Quantum Transport through a Constriction in Nanosheet Gate-all-around Transistor

Abstract In nanoscale transistors, quantum mechanical effects such as tunneling and quantization significantly influence device characteristics. However, large-scale quantum transport simulation still remains a challenging field, making it difficult to account for quantum mechanical effects arising from the complex device geometries. Here we report the “quantum access resistance (QAR)” at the constriction as a hidden key bottleneck of the gate-all-around (GAA) transistors. Based on the non-equilibrium Green’s function (NEGF) formalism, we observe strong carrier reflection at the junction of bulk source/drain (S/D) and nanosheet (NS) channel, which substantially degrades the device performance. Various scenarios for the device shape, scattering rate, and doping profile demonstrate the peculiar device operations. We also evaluate the QAR in the realistic stacked NS GAAFETs with highly-parallelized 2/2.5 dimensional simulation.
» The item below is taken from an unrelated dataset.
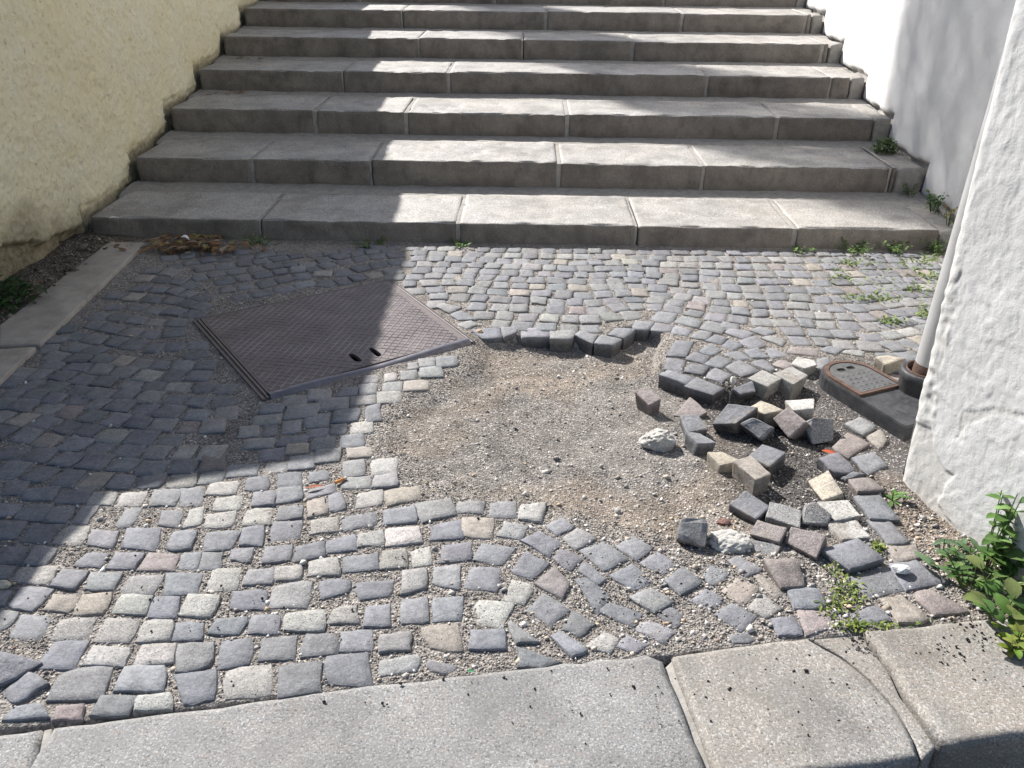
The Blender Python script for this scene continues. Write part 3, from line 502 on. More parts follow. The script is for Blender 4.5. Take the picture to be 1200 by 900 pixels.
# ------------------------------------------------------------------ kerb
KERB = empty('granite_kerb', kind='structure')
def poly_block(name, P, z, h, mat, parent, bev=.012, amp=.002, seed=0, cuts=3):
    return rough_block(name, [(p[0], p[1], z) for p in P], [(p[0], p[1], z-h) for p in P], mat, parent, bev, cuts, amp, 14, seed)
def gq(*pts): return [G(*p)[:2] for p in pts]
def ccw(P):
    P = np.array(P); a = sum(P[i][0]*P[(i+1) % len(P)][1]-P[(i+1) % len(P)][0]*P[i][1] for i in range(len(P))); return list(P if a > 0 else P[::-1])
def kerb_stone(P, z, h, mat, seed, bev=.014):
    """outline resampled, top as a dense fan of rings so that the hewn surface undulates"""
    P = ccw(P); pts = []
    for i in range(len(P)):
        a, b = np.array(P[i]), np.array(P[(i+1) % len(P)]); m = max(1, int(np.hypot(*(b-a))/.03))
        for k in range(m): pts.append(a+(b-a)*k/m)
    P = np.array(pts); n = len(P); c = P.mean(0); nx = np.roll(P, -1, 0)-np.roll(P, 1, 0); nrm = np.c_[nx[:, 1], -nx[:, 0]]; nrm /= np.hypot(*nrm.T)[:, None]
    edge = .006*fbm(P[:, 0]*24, P[:, 1]*30, 0, seed, 3); P = P+nrm*edge[:, None]
    rings = [(P, z-h), (P, z-bev*1.2-.004), (P, z-bev*1.2), (P-nrm*bev*.3, z-bev*.4), (P-nrm*bev, z), (P-nrm*(bev+.004), z)]; Q = P-nrm*(bev+.004)
    def wear(x, y): return .0022*fbm(x*9, y*9, 0, seed+5, 4)+.0012*fbm(x*45, y*45, 0, seed+6, 3)
    V = []; Fc = []
    for R_, zz in rings:
        d = wear(R_[:, 0], R_[:, 1]); V += [(a[0], a[1], zz+(dd if zz > z-h*.5 else 0)) for a, dd in zip(R_, d)]
    for k in range(len(rings)-1):
        for i in range(n): Fc.append((k*n+i, k*n+(i+1) % n, (k+1)*n+(i+1) % n, (k+1)*n+i))
    gx_, gy_ = np.meshgrid(np.arange(Q[:, 0].min(), Q[:, 0].max(), .014), np.arange(Q[:, 1].min(), Q[:, 1].max(), .014)); gx_, gy_ = gx_.ravel(), gy_.ravel()
    k_ = inpoly(gx_, gy_, Q); gx_, gy_ = gx_[k_], gy_[k_]; k_ = distpoly(gx_, gy_, Q) > .009; gx_, gy_ = gx_[k_], gy_[k_]
    cv, ce, cf, ov, oe, of = cdt([Vector(p) for p in Q]+[Vector(p) for p in zip(gx_, gy_)], [(i, (i+1) % n) for i in range(n)], [], 1, 1e-6)
    base = (len(rings)-1)*n; idx = []
    for q, src in zip(cv, ov):
        if src and src[0] < n: idx.append(base+src[0])
        else: idx.append(len(V)); V.append((q.x, q.y, z+float(wear(q.x, q.y))))
    Fc += [tuple(idx[a] for a in f) for f in cf]
    return mesh_obj('kerb_stone', V, Fc, mat, KERB, True)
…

It is revealed that the complex geometrical effects result in several unusual phenomena and unique device optimization strategies. We propose that the dog-bone-shaped NS extension, with moderate contact depth, can maximize the carrier injection and device performance. As our results yield reliable on-current compared to the hardware data, full quantum simulation is readily applicable to the realistic device optimization, shifting the paradigm in design of future technology nodes.